Exercise brief:
Line by line, repeat the data below exactly, beginning at the first line and ending at the line with "rad = math.radians". Omit pictures.

## Begin Supplied information

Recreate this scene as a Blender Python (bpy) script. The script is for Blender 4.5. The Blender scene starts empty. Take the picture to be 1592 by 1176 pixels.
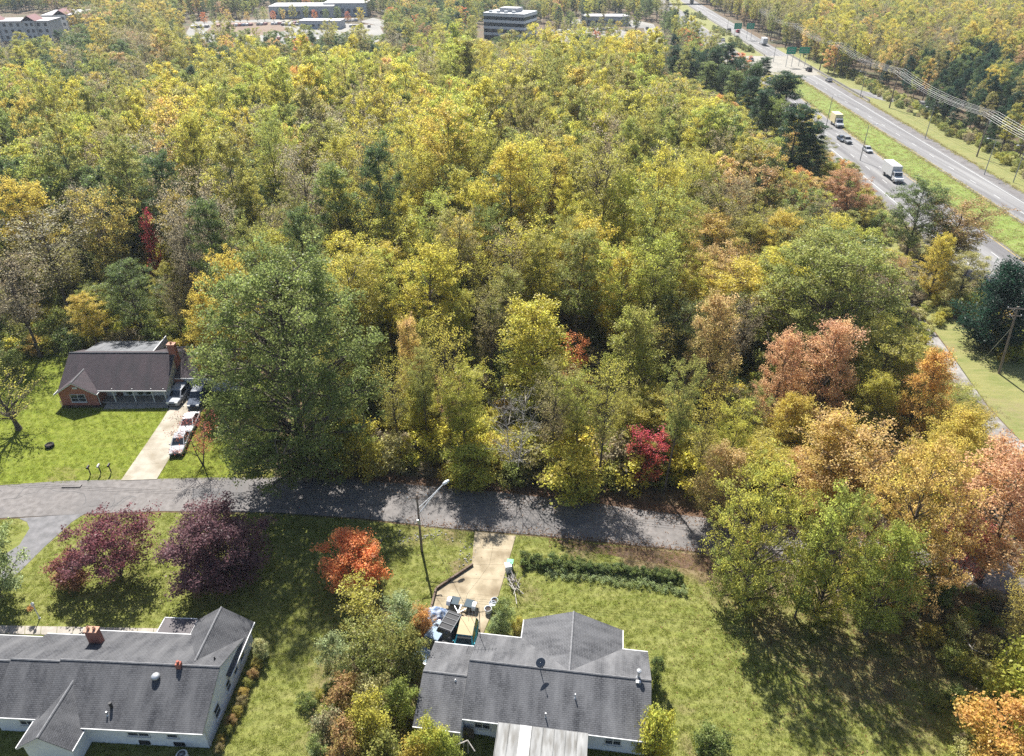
import bpy, bmesh, math, random
import numpy as np
from mathutils import Vector, Matrix, noise

SC = bpy.context.scene
COL = SC.collection
rad = math.radians

# ------------------------------------------------------------------ camera, sky, sun, exposure
PW, PH, FPX, CAMH = 1592.0, 1176.0, 1125.0, 57.0
TILT = math.atan(710.0 / FPX)
ST, CT = math.sin(TILT), math.cos(TILT)
cam_d = bpy.data.cameras.new('camera')
cam = bpy.data.objects.new('camera', cam_d)
COL.objects.link(cam)
cam.location = (0, 0, CAMH)
cam.rotation_euler = (math.pi / 2 - TILT, 0, 0)
cam_d.sensor_fit = 'HORIZONTAL'
cam_d.sensor_width = 36.0
cam_d.lens = FPX / PW * 36.0
cam_d.clip_start = 0.5
cam_d.clip_end = 6000
SC.camera = cam

SUN_EL, SUN_AZ = rad(50), rad(15)          # the sun stands beyond the woods, a little to the left
world = bpy.data.worlds.new('World')
SC.world = world
world.use_nodes = True
wn = world.node_tree
bg = wn.nodes['Background']
sky = wn.nodes.new('ShaderNodeTexSky')
sky.sky_type = 'NISHITA'
sky.sun_disc = False
sky.sun_elevation = SUN_EL
sky.sun_rotation = -SUN_AZ
wn.links.new(sky.outputs[0], bg.inputs[0])
bg.inputs[1].default_value = 0.066
sun_d = bpy.data.lights.new('sun', 'SUN')
sun_d.energy = 5.0
sun_d.angle = rad(0.55)
sun_d.color = (1.0, 0.965, 0.90)
sun = bpy.data.objects.new('sun', sun_d)
COL.objects.link(sun)
sdir = Vector((-math.sin(SUN_AZ) * math.cos(SUN_EL), math.cos(SUN_AZ) * math.cos(SUN_EL), math.sin(SUN_EL)))
sun.rotation_euler = sdir.to_track_quat('Z', 'Y').to_euler()
sun.location = sdir * 300
SC.view_settings.view_transform = 'Standard'
SC.view_settings.look = 'None'
SC.view_settings.gamma = 1.0
SC.view_settings.exposure = 1.42
SC.view_settings.use_curve_mapping = False
SC.render.engine = 'CYCLES'
SC.cycles.max_bounces = 8
SC.cycles.diffuse_bounces = 4
SC.cycles.glossy_bounces = 2
SC.cycles.transmission_bounces = 8
SC.cycles.volume_bounces = 0
SC.cycles.use_denoising = False

# ------------------------------------------------------------------ helpers
def ratio(py):
    yc = (py - PH / 2) / FPX
    return (ST + yc * CT) / (CT - yc * ST)

def P(px, py, z=0.0):
    """the place, at height z, that the photograph shows at pixel px, py"""
    yc = (py - PH / 2) / FPX
    d = (CAMH - z) / (ST + yc * CT)
    return Vector(((px - PW / 2) / FPX * d, d * (CT - yc * ST), z))

def project(v):
    x, y, z = v[0], v[1], v[2] - CAMH
    d = y * CT - z * ST
    return (x / d * FPX + PW / 2, (-z * CT - y * ST) / d * FPX + PH / 2, d)

def tag(o, label=None, cat=None, group=None, kind=None):
    if label: o['label'] = label
    if cat: o['category'] = cat
    if group: o['group'] = group
    if kind: o['kind'] = kind
    return o

def thing(name, label, cat, loc=(0, 0, 0), rz=0.0, group=None):
    o = bpy.data.objects.new(name, None)
    o.empty_display_size = 0.3
    COL.objects.link(o)
    o.location = loc
    o.rotation_euler = (0, 0, rz)
    return tag(o, label, cat, group)

def link_mesh(name, me, parent=None, loc=None):
    o = bpy.data.objects.new(name, me)
    COL.objects.link(o)
    if parent is not None: o.parent = parent
    if loc is not None: o.location = loc
    return o

def copy_tree(o, parent=None):
    c = o.copy()
    COL.objects.link(c)
    if parent is not None: c.parent = parent
    for ch in list(o.children):
        copy_tree(ch, c)
    return c

class MB:
    """collects shapes and links them as one mesh object"""
    def __init__(s):
        s.v, s.f, s.uv = [], [], {}
    def face(s, pts, uv=None):
        i = len(s.v)
        s.v += [tuple(p) for p in pts]
        s.f.append(tuple(range(i, i + len(pts))))
        if uv: s.uv[len(s.f) - 1] = uv
        return s
    def box(s, x0, x1, y0, y1, z0, z1, M=None):
        i = len(s.v)
        for z in (z0, z1):
            for x, y in ((x0, y0), (x1, y0), (x1, y1), (x0, y1)):
                p = Vector((x, y, z))
                s.v.append(tuple(M @ p if M is not None else p))
        for q in ((3, 2, 1, 0), (4, 5, 6, 7), (0, 1, 5, 4), (1, 2, 6, 5), (2, 3, 7, 6), (3, 0, 4, 7)):
            s.f.append(tuple(i + k for k in q))
        return s
    def tube(s, pts, rr, n=6, cap=True):
        pts = [Vector(p) for p in pts]
        if not isinstance(rr, (list, tuple)): rr = [rr] * len(pts)
        i0 = len(s.v)
        for k, p in enumerate(pts):
            d = (pts[min(k + 1, len(pts) - 1)] - pts[max(k - 1, 0)])
            d = d.normalized() if d.length > 1e-9 else Vector((0, 0, 1))
            a = d.cross(Vector((0.31, 0.95, 0.05))) if abs(d.x) > 0.8 or abs(d.z) > 0.6 else d.cross(Vector((0, 0, 1)))
            a.normalize(); b = d.cross(a)
            for j in range(n):
                t = 2 * math.pi * j / n
                s.v.append(tuple(p + (a * math.cos(t) + b * math.sin(t)) * rr[k]))
        for k in range(len(pts) - 1):
            for j in range(n):
                s.f.append((i0 + k * n + j, i0 + k * n + (j + 1) % n, i0 + (k + 1) * n + (j + 1) % n, i0 + (k + 1) * n + j))
        if cap:
            s.f.append(tuple(i0 + j for j in reversed(range(n))))
            s.f.append(tuple(i0 + (len(pts) - 1) * n + j for j in range(n)))
        return s
    def lathe(s, prof, n=14, M=None, closed=True):
        i0 = len(s.v)
        for r, z in prof:
            for j in range(n):
                t = 2 * math.pi * j / n
                p = Vector((r * math.cos(t), r * math.sin(t), z))
                s.v.append(tuple(M @ p if M is not None else p))
        for k in range(len(prof) - 1):
            for j in range(n):
                s.f.append((i0 + k * n + j, i0 + k * n + (j + 1) % n, i0 + (k + 1) * n + (j + 1) % n, i0 + (k + 1) * n + j))
        if closed:
            s.f.append(tuple(i0 + j for j in reversed(range(n))))
            s.f.append(tuple(i0 + (len(prof) - 1) * n + j for j in range(n)))
        return s
    def mesh(s, name, mat, smooth=False):
        me = bpy.data.meshes.new(name)
        me.from_pydata(s.v, [], s.f)
        for m in (mat if isinstance(mat, (list, tuple)) else [mat]): me.materials.append(m)
        if s.uv:
            ul = me.uv_layers.new(name='UVMap')
            for fi, uvs in s.uv.items():
                for li, uv in zip(me.polygons[fi].loop_indices, uvs): ul.data[li].uv = uv
        if smooth: me.polygons.foreach_set('use_smooth', [True] * len(me.polygons))
        me.update()
        return me
    def build(s, name, mat, parent=None, smooth=False, bevel=0.0):
        me = s.mesh(name, mat, smooth)
        o = link_mesh(name, me, parent)
        if bevel:
            b = o.modifiers.new('bevel', 'BEVEL'); b.width = bevel; b.segments = 2; b.limit_method = 'ANGLE'
        return o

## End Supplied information

Solution:
Recreate this scene as a Blender Python (bpy) script. The script is for Blender 4.5. The Blender scene starts empty. Take the picture to be 1592 by 1176 pixels.
import bpy, bmesh, math, random
import numpy as np
from mathutils import Vector, Matrix, noise

SC = bpy.context.scene
COL = SC.collection
rad = math.radians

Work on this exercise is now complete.